Gendered pronouns are an interesting example. 

Some languages, including Mandarin, Turkish, Swahili and Tagalog, are largely gender-neutral, meaning that they don’t have gendered pronouns (eg, he/him, she/her) or grammatical gender (words that change according to gender). 

With awareness of the importance of language increasing, we are observing a culturally driven evolution of languages that have traditionally used gendered pronouns and grammar, including German, French, Spanish and Arabic. 

In German, for example, the pronouns now used by some people who identity as non-binary are dey/dey/deyren as opposed to er (he) and sie (she).

Another important aspect of language in shaping and defining the LGBTQIA+ experience is labelling. 

Although the term LGBTQIA+ has been accepted in Western countries, other countries may not use similar terms for ‘gay’, ‘lesbian’, ‘bisexual’, ‘trans’ and so forth. 

Headshot of Bronte Scott
Bronte Scott.

A man who has sex with another man may not necessarily identify with the English label of ‘gay’, ‘bisexual’ or ‘pansexual’. 

LGBTQIA+ labels (eg, ‘lesbian’) are often historically loaded, so individuals from other cultural backgrounds may not feel an affinity with them. 

Respecting a person’s preferred labels or decision not to use any labels is an essential part of avoiding imposing Western frameworks while providing care.

Another example of the impact of culture on identity and language that cannot be translated into the Western vernacular
is Aboriginal and Torres Strait Islander concepts of Brotherboy and Sistergirl. 

‘Brotherboy’ is considered a culturally, as well as a socially, accepted term to describe Aboriginal and Torres Strait Islander gender- diverse people who are masculine-spirited and take on traditional male social and ceremonial roles within the community. 

‘Sistergirl’ describes a gender-diverse person who has a female spirit and takes on traditional female roles within the community, including looking after children and family. 

‘Two-spirit’ is a term from First Nations peoples in America and Canada, used to refer to a person who has both a ‘female’ and a ‘male’ spirit. 

The Maori people of Aotearoa New Zealand have a culturally specific identify called Takatapui, which historically means ‘intimate companion of the same sex’. 

Baklâ is a Tagalog word describing a Filipino person assigned male at birth who has a feminine expression.

Baklâ is an identity built on performative cultural practice. 

These terms highlight the fluidity of gender and different cultural perceptions of identity that are not easily articulated using the ‘LGBTQIA+’ acronym.

But what does all this mean for physiotherapy, we hear you ask?

Emre Ilhan
Emre Ilhan.

An understanding of intersectionality allows us as physiotherapists to consider the complexity of experiences that a client or colleague carries with them. 

As professionals who regularly interact with those who are vulnerable due to pain, immobility or injury, we must be sensitive to the person who has come to us for relief. 

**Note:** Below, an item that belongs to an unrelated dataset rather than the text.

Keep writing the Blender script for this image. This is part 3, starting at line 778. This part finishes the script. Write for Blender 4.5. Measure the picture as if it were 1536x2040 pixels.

While LGBTQIA+ people experience poorer health outcomes than people who are not LGBTQIA+, research shows that
it is the experiences of discrimination and stigma that lead to poor health outcomes, not the fact that they are LGBTQIA+. 

In the podcast Coming Out, Blak, Matika Little and Courtney Hagen describe themselves as being ‘multiple minority’. 

This speaks to the idea that being both lesbian and Aboriginal leads to a unique experience of discrimination that may worsen health outcomes. 

Additionally, they report that the authenticity of their identities is regularly questioned when they don’t fit into stereotypical presentations of their sexuality and cultural heritage. 

Listening and reflecting back the language clients use to describe themselves is one way to ensure that we do not misapply labels or make assumptions about people. 

Refraining from inquisition or excessive interest removes the onus on the individual to repeatedly explain or justify their cultural or social experience. 

By taking these approaches, we elevate the person-centred care to which we all aspire.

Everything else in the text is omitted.